Korzystając z pięknej pogody, wyruszyłem w teren aby potestować potężne LTE900 od T-Mobile. Punktem pomiarowym był Łukawiec, a konkretnie jeden z starych przystanków autobusowych, gdzie dochodziło albo 3G, albo LTE o kiepskim sygnale:
miejsce na GSV. Do
nadajnika 3.45km, po drodze drzewa i zabudowania, azymut praktycznie skierowany na południową część wsi.

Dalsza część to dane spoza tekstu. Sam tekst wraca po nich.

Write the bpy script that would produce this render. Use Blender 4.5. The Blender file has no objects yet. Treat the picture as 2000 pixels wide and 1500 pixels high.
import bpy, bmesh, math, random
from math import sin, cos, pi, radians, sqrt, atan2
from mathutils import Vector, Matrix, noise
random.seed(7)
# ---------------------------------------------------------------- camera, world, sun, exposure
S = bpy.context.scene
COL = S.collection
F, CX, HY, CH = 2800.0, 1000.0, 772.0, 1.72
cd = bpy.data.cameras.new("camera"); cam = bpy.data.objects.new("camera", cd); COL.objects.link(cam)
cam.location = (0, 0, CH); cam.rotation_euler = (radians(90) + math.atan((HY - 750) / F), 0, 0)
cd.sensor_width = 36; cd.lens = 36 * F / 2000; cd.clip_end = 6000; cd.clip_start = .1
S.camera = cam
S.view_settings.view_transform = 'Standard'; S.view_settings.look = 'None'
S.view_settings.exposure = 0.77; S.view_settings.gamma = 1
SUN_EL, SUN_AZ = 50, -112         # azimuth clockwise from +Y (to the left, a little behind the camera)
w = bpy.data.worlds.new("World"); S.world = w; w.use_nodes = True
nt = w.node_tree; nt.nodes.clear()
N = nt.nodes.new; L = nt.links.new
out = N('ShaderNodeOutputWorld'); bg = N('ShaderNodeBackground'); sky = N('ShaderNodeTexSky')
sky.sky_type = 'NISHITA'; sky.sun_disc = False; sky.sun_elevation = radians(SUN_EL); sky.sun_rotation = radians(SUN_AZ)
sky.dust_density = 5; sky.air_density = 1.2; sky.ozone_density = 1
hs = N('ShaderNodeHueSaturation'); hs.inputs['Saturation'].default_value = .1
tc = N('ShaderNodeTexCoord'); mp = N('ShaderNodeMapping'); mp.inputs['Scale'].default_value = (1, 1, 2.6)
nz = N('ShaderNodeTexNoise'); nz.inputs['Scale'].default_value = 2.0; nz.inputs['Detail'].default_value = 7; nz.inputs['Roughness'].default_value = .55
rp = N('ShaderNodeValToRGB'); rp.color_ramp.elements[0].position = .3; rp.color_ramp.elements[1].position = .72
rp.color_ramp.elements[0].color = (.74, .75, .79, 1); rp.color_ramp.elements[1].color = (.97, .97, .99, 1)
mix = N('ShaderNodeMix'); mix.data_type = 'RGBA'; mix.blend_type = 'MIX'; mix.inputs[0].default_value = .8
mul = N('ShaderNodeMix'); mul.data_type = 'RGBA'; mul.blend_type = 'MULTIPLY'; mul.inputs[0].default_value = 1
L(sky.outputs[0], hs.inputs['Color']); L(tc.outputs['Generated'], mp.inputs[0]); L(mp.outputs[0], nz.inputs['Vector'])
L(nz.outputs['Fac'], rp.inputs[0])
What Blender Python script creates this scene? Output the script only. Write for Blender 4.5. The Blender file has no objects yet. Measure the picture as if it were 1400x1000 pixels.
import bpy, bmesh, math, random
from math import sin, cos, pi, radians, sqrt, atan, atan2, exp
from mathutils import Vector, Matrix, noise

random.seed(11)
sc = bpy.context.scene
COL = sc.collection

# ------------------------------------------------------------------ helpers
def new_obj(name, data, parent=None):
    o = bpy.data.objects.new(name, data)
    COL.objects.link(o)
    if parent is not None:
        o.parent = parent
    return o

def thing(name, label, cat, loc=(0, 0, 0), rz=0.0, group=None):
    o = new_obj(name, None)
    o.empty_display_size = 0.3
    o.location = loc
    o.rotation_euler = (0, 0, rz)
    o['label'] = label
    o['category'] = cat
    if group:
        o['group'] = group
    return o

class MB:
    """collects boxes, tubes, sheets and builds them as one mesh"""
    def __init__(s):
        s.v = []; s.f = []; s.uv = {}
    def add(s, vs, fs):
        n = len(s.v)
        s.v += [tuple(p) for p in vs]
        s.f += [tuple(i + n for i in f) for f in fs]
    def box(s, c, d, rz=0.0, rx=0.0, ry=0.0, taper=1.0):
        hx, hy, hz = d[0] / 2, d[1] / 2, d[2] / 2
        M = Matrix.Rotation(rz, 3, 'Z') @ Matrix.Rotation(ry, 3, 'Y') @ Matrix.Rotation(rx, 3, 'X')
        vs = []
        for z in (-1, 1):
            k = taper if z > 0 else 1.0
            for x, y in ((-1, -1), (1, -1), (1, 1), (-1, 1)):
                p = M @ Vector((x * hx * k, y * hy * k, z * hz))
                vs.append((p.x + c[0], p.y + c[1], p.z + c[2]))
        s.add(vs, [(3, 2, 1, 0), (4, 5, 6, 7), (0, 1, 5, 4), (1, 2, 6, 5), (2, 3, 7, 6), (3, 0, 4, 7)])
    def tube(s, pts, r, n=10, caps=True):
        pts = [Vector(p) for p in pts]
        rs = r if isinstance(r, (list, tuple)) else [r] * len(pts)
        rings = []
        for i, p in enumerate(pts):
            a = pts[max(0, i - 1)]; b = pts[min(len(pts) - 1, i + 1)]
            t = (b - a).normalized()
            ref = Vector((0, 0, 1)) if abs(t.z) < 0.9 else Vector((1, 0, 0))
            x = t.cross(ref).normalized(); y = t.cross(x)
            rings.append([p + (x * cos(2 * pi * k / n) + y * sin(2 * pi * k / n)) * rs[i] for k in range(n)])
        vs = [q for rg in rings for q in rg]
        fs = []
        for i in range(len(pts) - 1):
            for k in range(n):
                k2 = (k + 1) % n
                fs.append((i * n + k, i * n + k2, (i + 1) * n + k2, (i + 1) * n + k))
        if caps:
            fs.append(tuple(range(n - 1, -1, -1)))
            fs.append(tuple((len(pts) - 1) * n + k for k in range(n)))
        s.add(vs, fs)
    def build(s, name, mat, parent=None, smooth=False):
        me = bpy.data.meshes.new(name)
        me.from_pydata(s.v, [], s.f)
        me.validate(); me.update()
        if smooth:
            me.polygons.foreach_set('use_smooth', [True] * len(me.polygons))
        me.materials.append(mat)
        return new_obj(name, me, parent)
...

Więc tak, pomiary przy przystanku:
https://ibb.co/Kwxz34K
Poziom sygnału ok. -114dBm na paśmie L900, na L1800 jest gorzej, ale było w miarę ok, tutaj speedtest:

Pomiary w przystanku (przypomina mi murowany):
https://ibb.co/LhcT81x
Parę dBm mniej, na L1800 jest kiepsko, telefon średnio chciał to agregować, na screenie z NetMonstera jest widoczna agregacja, ale na screenie z speedtesta na telefonie było gołe LTE. Speedtest trochę średni moim zdaniem:

Podsumowując, bym powiedział, że jest trochę lepiej. Agregacja pasma L900 z pojemnościowymi da trochę większe prędkości, ale zasięgowo jest bez szału. Na zasięg bym liczył tylko na zewnątrz, wewnątrz budynku może być gorzej. Konkretnie w tej części wsi jest kiepsko, zwłaszcza że nadajnik jest na początku wioski. Zasięgowo wygrywa w tym obszarze Play, z Plusem by było podobnie jak u magentowych.
Jeszcze szybkie pytanie do was, czy LTE900 T-Mobile ma modulację 256QAM?Zastanawia mnie trochę wysoki SNR i czy przy odpowiedniej wartości (16dB i wzwyż) można by było liczyć na wyższe prędkości przy tej modulacji.